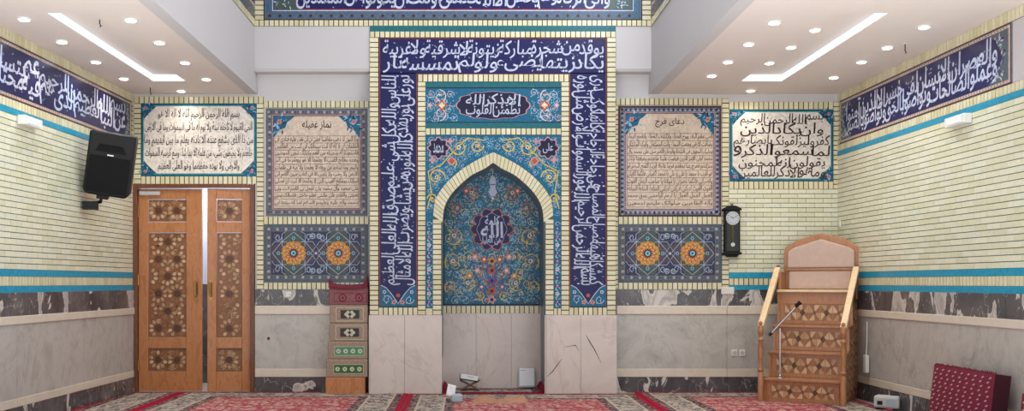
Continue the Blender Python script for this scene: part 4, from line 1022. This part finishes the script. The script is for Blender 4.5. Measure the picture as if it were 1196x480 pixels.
m.add(vs, fs, M['red_cloth']); tag(m.build('top_cloth', t, smooth=True), 'sagging dark red cloth')

# ================================================================= LOUDSPEAKER
t = thing('loudspeaker', (-3.655, -1.38, 2.46), math.radians(14), 'black tilted loudspeaker hung on the brick wall beside the wooden door', 'loudspeaker')
tl = bpy.data.objects.new('cabinet', None)
Rs = Matrix.Rotation(math.radians(9), 4, 'X') @ Matrix.Rotation(math.radians(8), 4, 'Y')
class FT(Fr): pass
o_ = Rs @ Vector((0, 0, 0)); Fsx = Fr((0, -.16, 0), Rs @ Vector((1, 0, 0)), Rs @ Vector((0, 0, 1)), Rs @ Vector((0, -1, 0)))
body = [(-.225, -.31), (.20, -.31), (.225, -.27), (.225, .31), (-.225, .31), (-.225, -.27)]
body = [(-.19, -.32), (.19, -.32), (.225, -.28), (.225, .32), (-.225, .32), (-.225, -.28)]
m = MB(); m.prism(Fsx, body, -.28, 0, M['black_plastic']); m.build('cabinet', t, bevel=.02)
m = MB(); m.prism(Fsx, [(-.19, -.29), (.19, -.29), (.2, -.26), (.2, .08), (-.2, .08), (-.2, -.26)], .001, .012, M['grille']); m.build('grille', t, bevel=.004)
m = MB(); m.prism(Fsx, [(-.2, .10), (.2, .10), (.2, .29), (-.2, .29)], .001, .006, M['black_plastic'])
m.prism(Fsx, [(-.15, .125), (.15, .125), (.11, .20), (-.11, .20)], .0061, .016, M['grille']); m.build('horn', t)
m = MB(); m.fbox(Fsx, -.03, .03, .09, .103, .0125, .015, M['white_plastic']); m.build('badge', t)
m = MB(); m.tube([Fsx.p(-.05, -.32, -.14), Fsx.p(-.05, -.40, -.15), Fsx.p(-.13, -.42, -.17)], .018, M['black_plastic']); m.fbox(Fsx, -.09, .02, -.36, -.315, -.2, -.06, M['black_plastic'])
m.box(-.27, -.13, -.05, .09, -.44, -.36, M['black_plastic']); m.build('wall_bracket', t)

# ================================================================= CLOCK
cx, cz = P0(853, 0)[0], 0
t = thing('pendulum_clock', (cx, -.014, 1.87), 0, 'dark pendulum wall clock with round pale dial beside the prayer panel', 'clock')
FC = Fr((0, 0, 0), (1, 0, 0), (0, 0, 1), (0, -1, 0))
m = MB(); m.fbox(FC, -.088, .088, -.25, .24, 0, .085, M['wood_dark'] if 0 else M['black_plastic'])
m.prism(FC, [(-.11, .24), (.11, .24), (.095, .262), (.05, .285), (0, .295), (-.05, .285), (-.095, .262)], 0, .10, M['black_plastic'])
m.fbox(FC, -.105, .105, -.275, -.25, 0, .10, M['black_plastic']); m.prism(FC, [(-.08, -.275), (.08, -.275), (.05, -.305), (-.05, -.305)], 0, .08, M['black_plastic'])
m.build('case', t, bevel=.005)
m = MB(); m.fbox(FC, -.07, .07, -.235, .225, .086, .089, M['glass_dark']); m.build('door_glass', t)
m = MB(); m.tube([FC.p(0, .145, .089), FC.p(0, .145, .096)], .078, M['dial'], 32)
o = m.build('dial', t)
m = MB()
for k in range(12):
    a = PI*k/6; m.fbox(Fr(FC.p(.062*math.sin(a), .145+.062*math.cos(a), .0965), (math.cos(a), 0, -math.sin(a)), (math.sin(a), 0, math.cos(a)), (0, -1, 0)), -.0025, .0025, -.008, .008, 0, .001, M['black_plastic'])
m.build('hour_marks', o)
for ang, ln, wd in ((305, .035, .006), (60, .052, .004)):
    a = math.radians(ang); m = MB(); m.fbox(Fr(FC.p(0, .145, .098), (math.cos(a), 0, -math.sin(a)), (math.sin(a), 0, math.cos(a)), (0, -1, 0)), -wd/2, wd/2, -.008, ln, 0, .001, M['black_plastic']); m.build('hand', o)
m = MB(); m.tube([FC.p(0, .06, .095), FC.p(0, -.14, .095)], .003, M['brass']); m.tube([FC.p(0, -.16, .092), FC.p(0, -.16, .098)], .024, M['chrome'], 20); m.build('pendulum', t)
m = MB(); m.lathe((0, -.05, .292), [(.02, 0), (.012, .012), (.018, .025), (.004, .045)], M['chrome']); m.build('finial', t, smooth=True)

# ================================================================= WALL FITTINGS
def box_thing(name, F, a, bb, w_, h_, d_, mat, label, cat, group=None, extra=None, d0=.03):
    t = thing(name, tuple(F.p(a, bb, d0)), 0, label, cat, group); G = Fr((0, 0, 0), F.u, F.v, F.n)
    m = MB(); m.fbox(G, -w_/2, w_/2, -h_/2, h_/2, 0, d_, M[mat]); m.build('housing', t, bevel=min(.006, h_/6)); 
    if extra: extra(t, G)
    return t
def lamp_extra(t, G):
    m = MB(); m.fbox(G, -.12, .12, -.025, .03, .0705, .075, M['paper']); m.build('diffuser', t)
box_thing('emergency_light', FL, -2.62, 2.715, .34, .085, .07, 'white_plastic', 'white emergency light under the frieze, on the loudspeaker wall', 'lamp', None, lamp_extra, .015)
box_thing('emergency_light', FRt, 2.80, 2.70, .34, .085, .07, 'white_plastic', 'white emergency light under the frieze, on the wall above the red cushion', 'lamp', None, lamp_extra, .015)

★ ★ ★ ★

Problem details:
Give back exactly the lines from the first line of the data through the line with "m.add(vs, fs, M['red_cloth']);", pictures excluded.

Written solution:
Continue the Blender Python script for this scene: part 4, from line 1022. This part finishes the script. The script is for Blender 4.5. Measure the picture as if it were 1196x480 pixels.
m.add(vs, fs, M['red_cloth']); tag(m.build('top_cloth', t, smooth=True), 'sagging dark red cloth')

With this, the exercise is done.